A particularly beautiful instance of this prismatic fullness and unity is the Taize Community in France -- a monastic religious order made up of celibate men from thirty countries from both Catholic and Protestant traditions. This community, highly favored by Pope St. John XXIII, Pope St. John Paul II, and Pope Benedict XVI, has been blessed with the highest regard by religious leaders from every tradition. Its founder, Brother Roger, though not Roman Catholic, received the Blessed Sacrament at the Requiem Mass for John Paul II. The celebrant who placed it on his tongue was Benedict XVI. And why are these monks so highly favored without a hint of controversy? Because they pray. They pray alone in secret in the intimate friendship of God. They pray as a community writing reverent music, speaking and chanting, with candles, with darknesses and colored lights, with silence and with sound, in myriad languages, ancient and modern. In mysterious repetition, in the gyres of incense and color and light with circles of chanted orisons rising to Heaven, they become prayer. For while prayer begins as an act, its true nature is revealed through repetition until, to borrow the words of W.B. Yeats, "who can tell the dancer from the dance?" Prayer ultimately is not doing; it is being. Our lives become a prayer, an unending conversation with the Lord. And the destination of this journey for each and every one of us, people of prayer, is the same. Our lives and our homes become sanctuaries; our conversation becomes a holy place; our faces begin to radiate light; our words mingle with God's Who dwells easily within us.
In the end, the spiritual life is simplicity itself: love God with all your heart, with all your soul, with all your mind. Honor the silences that He has given you so that you will meet with Him. Simple. Another saint of Spain, St. Jose-Maria Escriva, asked a related question in his classic, The Way. It is so hard, he wrote, to become a scholar. One must devote, perhaps, twelve years to university study, master two or three languages, and then write a book under the scrutiny of harsh critics while living in penury.

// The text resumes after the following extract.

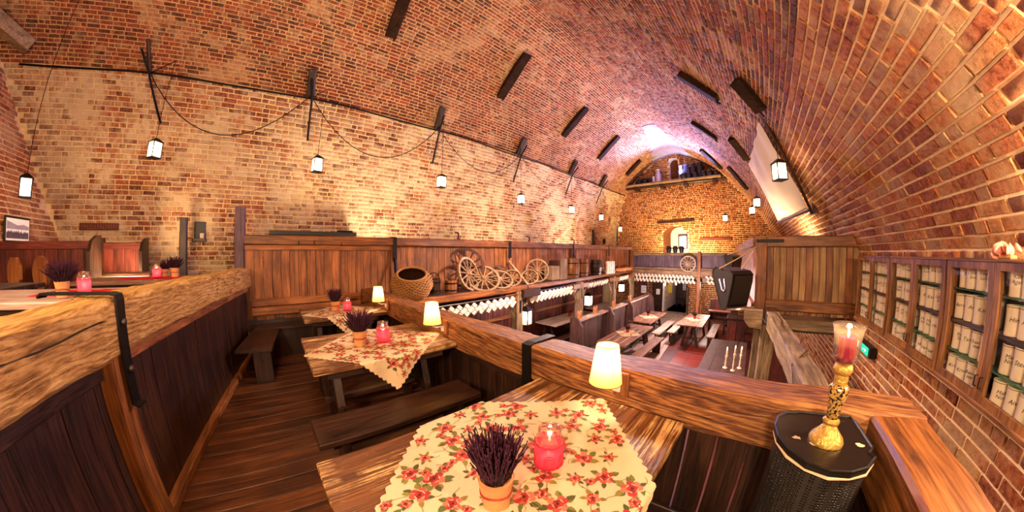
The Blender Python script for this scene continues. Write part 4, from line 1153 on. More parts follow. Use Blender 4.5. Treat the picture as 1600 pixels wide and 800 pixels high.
for ui, (a, b, where) in enumerate(units):
    t = thing('display_cabinet', 'glazed oak wall cabinet of name steins, ' + where, 'cabinet', ((CX0 + CX1) / 2, (a + b) / 2, CZ0))
    mb = MB(); mb.cbox((CX1 - .012, a, CZ0), (CX1, b, CZ1)); build(mb, 'back_panel', M['dark_z'], t)
    for y in (a, b - .022):
        mb = MB(); mb.cbox((CX0 + .02, y, CZ0), (CX1, y + .022, CZ1)); build(mb, 'side_panel', M['cab_z'], t)
    mb = MB(); mb.cbox((CX0 - .005, a - .005, CZ1 - .02), (CX1, b + .005, CZ1)); build(mb, 'top_board', M['cab_y'], t)
    mb = MB(); mb.cbox((CX0 - .012, a - .005, CZ0 - .012), (CX1, b + .005, CZ0 + .018)); build(mb, 'bottom_board', M['cab_y'], t)
    mb = MB(); mb.cbox((CX0 + .025, a + .022, 1.122), (CX1, b - .022, 1.146)); build(mb, 'shelf', M['dark_y'], t)
    for z in (.94, 1.334):
        mb = MB(); mb.box((CX0 + .03, a + .022, z), (CX1, b - .022, z + .008)); build(mb, 'glass_shelf', M['greenglass'], t)
    mid = (a + b) / 2
    for di, (p, q) in enumerate(((a + .002, mid - .002), (mid + .002, b - .002))):
        w = .048; x0, x1 = CX0, CX0 + .024; z0, z1 = CZ0 + .012, CZ1 - .012
        mb = MB(); ring(mb, x0, x1, p, q, z0, z1, w); d = build(mb, 'door', M['cab_z'], t)
        mb = MB(); mb.box((x0 + .010, p + w, z0 + w), (x0 + .013, q - w, z1 - w * .8)); build(mb, 'pane', M['glass'], d)
        y = q - .022 if di == 0 else p + .022
        mb = MB(); mb.tube([(x0 - .004, y, .90), (x0 - .022, y, .90), (x0 - .022, y, .84), (x0 - .004, y, .84)], .004, 5); build(mb, 'latch', M['iron'], d)
        for ri, (z, sc, rn) in enumerate(rows):
            n = 4
            for k in range(n):
                y = p + .045 + (q - p - .09) * (k + .5) / n + rg.uniform(-.006, .006)
                lab = 'cream name stein, %s, %s door, %s' % (rn, 'left' if di else 'right', where)
                s = thing('stein', lab, 'stein', (1.565 + rg.uniform(-.008, .01), y, z + .002), math.radians(225 + rg.uniform(-14, 26)), 'steins on the %s, %s door of %s' % (rn, 'left' if di else 'right', where))
                hs = sc * rg.uniform(.92, 1.0) * (1.06 if ri else 1.0); s.scale = (1.06, 1.06, hs)
                mkobj('body', STB, None, s); mkobj('handle', STH, None, s); mkobj('rim_band', STR, None, s)
                nm = NAMES[rg.randrange(len(NAMES))]
                if ui == 2 and di == 0 and ri == 2: nm = ['Sten', 'Xenia', 'Aivar', 'Hind'][k]
                if ui == 2 and di == 1 and ri == 2: nm = ['Tamla', 'Kadi', 'Arro', 'Arro'][k]
                if ui == 2 and di == 1 and ri == 0: nm = ['Undar\nSoo', 'Kaader-\nmann', 'Kristi', 'Kristi'][k]
                lo = mkobj('lettering', lettering(nm, .030 if '\n' in nm else .034, .0465), None, s); lo.location = (0, 0, .085)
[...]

And it is so easy to become a saint. Why then are there so many scholars and so few saints?
God will grant our just prayers, our true prayers, the ones that lead to Him. And He will do it speedily. Pray brethren! Pray sisters! This journey of prayer is God's gift of love to us. And our response to this invitation is nothing less than our faithfulness to Him. "God does not need our prayers," Brother Roger said. "It is a mystery that He sets such store by them." Amen.